• _Data section_:
⁂
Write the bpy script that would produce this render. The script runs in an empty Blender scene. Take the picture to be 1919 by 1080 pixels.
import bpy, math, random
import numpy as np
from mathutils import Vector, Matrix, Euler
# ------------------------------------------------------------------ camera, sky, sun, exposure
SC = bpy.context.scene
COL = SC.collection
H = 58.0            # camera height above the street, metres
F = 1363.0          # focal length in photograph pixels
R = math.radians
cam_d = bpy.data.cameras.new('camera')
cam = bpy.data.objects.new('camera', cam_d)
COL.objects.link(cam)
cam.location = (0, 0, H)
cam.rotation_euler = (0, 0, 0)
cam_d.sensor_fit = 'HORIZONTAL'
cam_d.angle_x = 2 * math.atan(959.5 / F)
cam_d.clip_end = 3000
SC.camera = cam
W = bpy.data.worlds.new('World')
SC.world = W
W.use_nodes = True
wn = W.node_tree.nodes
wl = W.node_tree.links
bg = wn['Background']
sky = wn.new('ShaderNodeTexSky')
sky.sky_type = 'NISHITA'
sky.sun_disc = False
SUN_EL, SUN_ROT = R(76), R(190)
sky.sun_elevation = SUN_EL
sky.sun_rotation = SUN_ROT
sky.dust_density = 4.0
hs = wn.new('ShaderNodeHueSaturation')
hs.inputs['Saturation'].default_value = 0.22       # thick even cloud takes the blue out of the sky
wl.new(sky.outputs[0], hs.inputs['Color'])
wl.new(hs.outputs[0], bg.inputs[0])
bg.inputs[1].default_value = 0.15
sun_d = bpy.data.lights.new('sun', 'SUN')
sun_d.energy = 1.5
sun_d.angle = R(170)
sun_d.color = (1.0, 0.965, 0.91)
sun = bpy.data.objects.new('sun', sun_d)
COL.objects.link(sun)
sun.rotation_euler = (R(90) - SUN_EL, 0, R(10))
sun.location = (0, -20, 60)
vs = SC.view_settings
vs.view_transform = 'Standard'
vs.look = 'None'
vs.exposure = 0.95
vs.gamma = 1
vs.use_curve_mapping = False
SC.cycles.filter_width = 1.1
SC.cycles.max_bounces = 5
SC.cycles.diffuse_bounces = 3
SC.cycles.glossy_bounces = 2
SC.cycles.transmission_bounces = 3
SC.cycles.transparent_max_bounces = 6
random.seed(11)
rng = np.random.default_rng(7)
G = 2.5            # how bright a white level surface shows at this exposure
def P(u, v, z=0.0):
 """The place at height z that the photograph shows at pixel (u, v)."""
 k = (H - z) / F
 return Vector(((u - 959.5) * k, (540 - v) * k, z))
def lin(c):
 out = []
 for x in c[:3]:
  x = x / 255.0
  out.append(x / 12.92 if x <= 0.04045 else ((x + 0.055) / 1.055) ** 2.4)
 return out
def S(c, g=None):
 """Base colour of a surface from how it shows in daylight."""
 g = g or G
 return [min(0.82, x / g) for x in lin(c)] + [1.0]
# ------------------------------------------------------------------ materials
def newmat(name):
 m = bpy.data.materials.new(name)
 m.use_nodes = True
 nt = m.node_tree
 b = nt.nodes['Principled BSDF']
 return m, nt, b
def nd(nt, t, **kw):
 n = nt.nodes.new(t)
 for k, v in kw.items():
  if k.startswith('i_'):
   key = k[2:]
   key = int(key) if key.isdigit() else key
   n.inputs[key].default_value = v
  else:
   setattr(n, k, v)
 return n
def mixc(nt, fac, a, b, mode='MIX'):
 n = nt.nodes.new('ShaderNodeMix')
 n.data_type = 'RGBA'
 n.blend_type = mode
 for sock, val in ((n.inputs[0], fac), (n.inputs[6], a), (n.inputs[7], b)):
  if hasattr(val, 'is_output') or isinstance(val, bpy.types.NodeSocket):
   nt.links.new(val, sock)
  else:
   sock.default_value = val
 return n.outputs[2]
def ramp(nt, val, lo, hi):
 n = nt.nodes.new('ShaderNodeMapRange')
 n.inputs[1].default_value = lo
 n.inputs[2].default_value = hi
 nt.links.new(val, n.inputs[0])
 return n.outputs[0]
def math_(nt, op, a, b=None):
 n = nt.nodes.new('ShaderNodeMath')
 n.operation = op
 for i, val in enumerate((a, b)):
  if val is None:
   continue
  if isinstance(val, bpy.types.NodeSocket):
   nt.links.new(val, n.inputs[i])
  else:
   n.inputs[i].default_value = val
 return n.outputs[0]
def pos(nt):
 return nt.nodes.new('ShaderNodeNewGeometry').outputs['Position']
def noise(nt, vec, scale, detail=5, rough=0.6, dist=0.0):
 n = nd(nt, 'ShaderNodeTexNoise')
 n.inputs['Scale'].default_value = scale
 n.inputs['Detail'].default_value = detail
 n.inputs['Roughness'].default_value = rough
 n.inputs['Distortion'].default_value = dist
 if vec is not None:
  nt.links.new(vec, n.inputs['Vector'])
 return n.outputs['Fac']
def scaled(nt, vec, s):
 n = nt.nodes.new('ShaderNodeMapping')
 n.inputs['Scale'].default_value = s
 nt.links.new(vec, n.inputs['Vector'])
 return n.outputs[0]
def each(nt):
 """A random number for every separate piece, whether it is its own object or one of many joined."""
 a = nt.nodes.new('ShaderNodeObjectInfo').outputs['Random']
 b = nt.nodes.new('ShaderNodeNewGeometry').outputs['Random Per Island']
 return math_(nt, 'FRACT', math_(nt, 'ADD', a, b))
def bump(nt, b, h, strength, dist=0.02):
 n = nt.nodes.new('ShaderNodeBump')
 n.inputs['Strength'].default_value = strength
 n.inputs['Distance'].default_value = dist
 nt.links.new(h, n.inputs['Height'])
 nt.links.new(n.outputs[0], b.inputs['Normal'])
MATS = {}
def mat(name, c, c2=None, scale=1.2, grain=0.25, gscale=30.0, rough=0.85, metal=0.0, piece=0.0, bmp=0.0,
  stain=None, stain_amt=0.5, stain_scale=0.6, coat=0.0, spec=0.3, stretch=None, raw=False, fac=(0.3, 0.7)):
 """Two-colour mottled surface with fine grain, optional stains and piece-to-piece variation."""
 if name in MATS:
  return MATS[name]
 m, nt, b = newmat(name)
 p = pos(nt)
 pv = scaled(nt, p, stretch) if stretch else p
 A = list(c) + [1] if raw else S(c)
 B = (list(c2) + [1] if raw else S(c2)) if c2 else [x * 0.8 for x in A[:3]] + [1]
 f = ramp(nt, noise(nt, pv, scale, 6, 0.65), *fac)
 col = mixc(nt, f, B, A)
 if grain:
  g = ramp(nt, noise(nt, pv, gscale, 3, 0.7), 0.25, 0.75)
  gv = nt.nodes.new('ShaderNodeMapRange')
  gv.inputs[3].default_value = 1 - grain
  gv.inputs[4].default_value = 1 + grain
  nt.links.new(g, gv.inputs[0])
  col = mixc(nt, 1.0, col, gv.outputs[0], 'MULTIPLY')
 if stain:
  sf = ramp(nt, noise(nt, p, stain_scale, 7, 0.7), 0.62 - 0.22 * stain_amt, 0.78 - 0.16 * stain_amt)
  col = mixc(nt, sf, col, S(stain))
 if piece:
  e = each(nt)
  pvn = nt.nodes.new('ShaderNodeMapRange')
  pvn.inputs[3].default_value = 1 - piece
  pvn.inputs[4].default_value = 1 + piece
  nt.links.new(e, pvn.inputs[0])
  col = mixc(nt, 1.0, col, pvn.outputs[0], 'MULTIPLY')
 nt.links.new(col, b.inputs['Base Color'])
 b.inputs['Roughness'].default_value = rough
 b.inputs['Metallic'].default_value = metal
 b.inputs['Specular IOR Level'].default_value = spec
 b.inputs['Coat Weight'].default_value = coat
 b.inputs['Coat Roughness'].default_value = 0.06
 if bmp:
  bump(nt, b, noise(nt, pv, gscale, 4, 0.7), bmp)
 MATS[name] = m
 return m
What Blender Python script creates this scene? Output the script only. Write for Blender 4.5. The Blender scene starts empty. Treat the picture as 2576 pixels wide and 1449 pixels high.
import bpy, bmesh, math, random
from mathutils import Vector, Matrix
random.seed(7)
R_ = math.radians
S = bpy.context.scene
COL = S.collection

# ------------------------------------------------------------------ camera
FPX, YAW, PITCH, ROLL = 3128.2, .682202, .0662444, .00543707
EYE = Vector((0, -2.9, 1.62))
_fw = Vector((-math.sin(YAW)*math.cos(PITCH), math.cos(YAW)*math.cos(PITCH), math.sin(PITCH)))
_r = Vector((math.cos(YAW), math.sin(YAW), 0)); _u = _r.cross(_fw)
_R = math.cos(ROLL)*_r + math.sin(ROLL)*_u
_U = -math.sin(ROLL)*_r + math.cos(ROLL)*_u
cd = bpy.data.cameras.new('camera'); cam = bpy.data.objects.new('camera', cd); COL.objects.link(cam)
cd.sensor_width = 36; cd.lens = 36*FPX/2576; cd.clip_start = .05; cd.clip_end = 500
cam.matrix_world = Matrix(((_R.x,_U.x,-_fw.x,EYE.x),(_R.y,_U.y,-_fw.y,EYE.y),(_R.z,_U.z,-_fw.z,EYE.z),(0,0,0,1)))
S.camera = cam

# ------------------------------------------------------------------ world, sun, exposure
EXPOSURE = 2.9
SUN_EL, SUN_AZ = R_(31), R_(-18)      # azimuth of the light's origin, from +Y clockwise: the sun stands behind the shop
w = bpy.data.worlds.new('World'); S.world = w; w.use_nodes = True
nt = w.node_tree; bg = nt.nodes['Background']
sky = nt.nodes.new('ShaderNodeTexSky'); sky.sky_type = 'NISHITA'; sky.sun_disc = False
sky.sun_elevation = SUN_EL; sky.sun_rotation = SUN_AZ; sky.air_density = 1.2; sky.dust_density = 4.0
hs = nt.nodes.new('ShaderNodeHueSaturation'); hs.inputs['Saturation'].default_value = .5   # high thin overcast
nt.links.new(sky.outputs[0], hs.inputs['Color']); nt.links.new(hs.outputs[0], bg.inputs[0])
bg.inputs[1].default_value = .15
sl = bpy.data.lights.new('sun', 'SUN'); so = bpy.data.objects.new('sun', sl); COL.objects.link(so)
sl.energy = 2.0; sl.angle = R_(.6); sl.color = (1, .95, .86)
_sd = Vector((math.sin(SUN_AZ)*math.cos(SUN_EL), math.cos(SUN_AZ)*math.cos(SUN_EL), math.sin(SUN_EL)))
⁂
• _Request_: Among the records above, extract exactly the lines from the line with "What Blender Python" to the line with "S.camera = cam", both lines included, and leave out the rest.

• _Result for this task_:
What Blender Python script creates this scene? Output the script only. Write for Blender 4.5. The Blender scene starts empty. Treat the picture as 2576 pixels wide and 1449 pixels high.
import bpy, bmesh, math, random
from mathutils import Vector, Matrix
random.seed(7)
R_ = math.radians
S = bpy.context.scene
COL = S.collection

# ------------------------------------------------------------------ camera
FPX, YAW, PITCH, ROLL = 3128.2, .682202, .0662444, .00543707
EYE = Vector((0, -2.9, 1.62))
_fw = Vector((-math.sin(YAW)*math.cos(PITCH), math.cos(YAW)*math.cos(PITCH), math.sin(PITCH)))
_r = Vector((math.cos(YAW), math.sin(YAW), 0)); _u = _r.cross(_fw)
_R = math.cos(ROLL)*_r + math.sin(ROLL)*_u
_U = -math.sin(ROLL)*_r + math.cos(ROLL)*_u
cd = bpy.data.cameras.new('camera'); cam = bpy.data.objects.new('camera', cd); COL.objects.link(cam)
cd.sensor_width = 36; cd.lens = 36*FPX/2576; cd.clip_start = .05; cd.clip_end = 500
cam.matrix_world = Matrix(((_R.x,_U.x,-_fw.x,EYE.x),(_R.y,_U.y,-_fw.y,EYE.y),(_R.z,_U.z,-_fw.z,EYE.z),(0,0,0,1)))
S.camera = cam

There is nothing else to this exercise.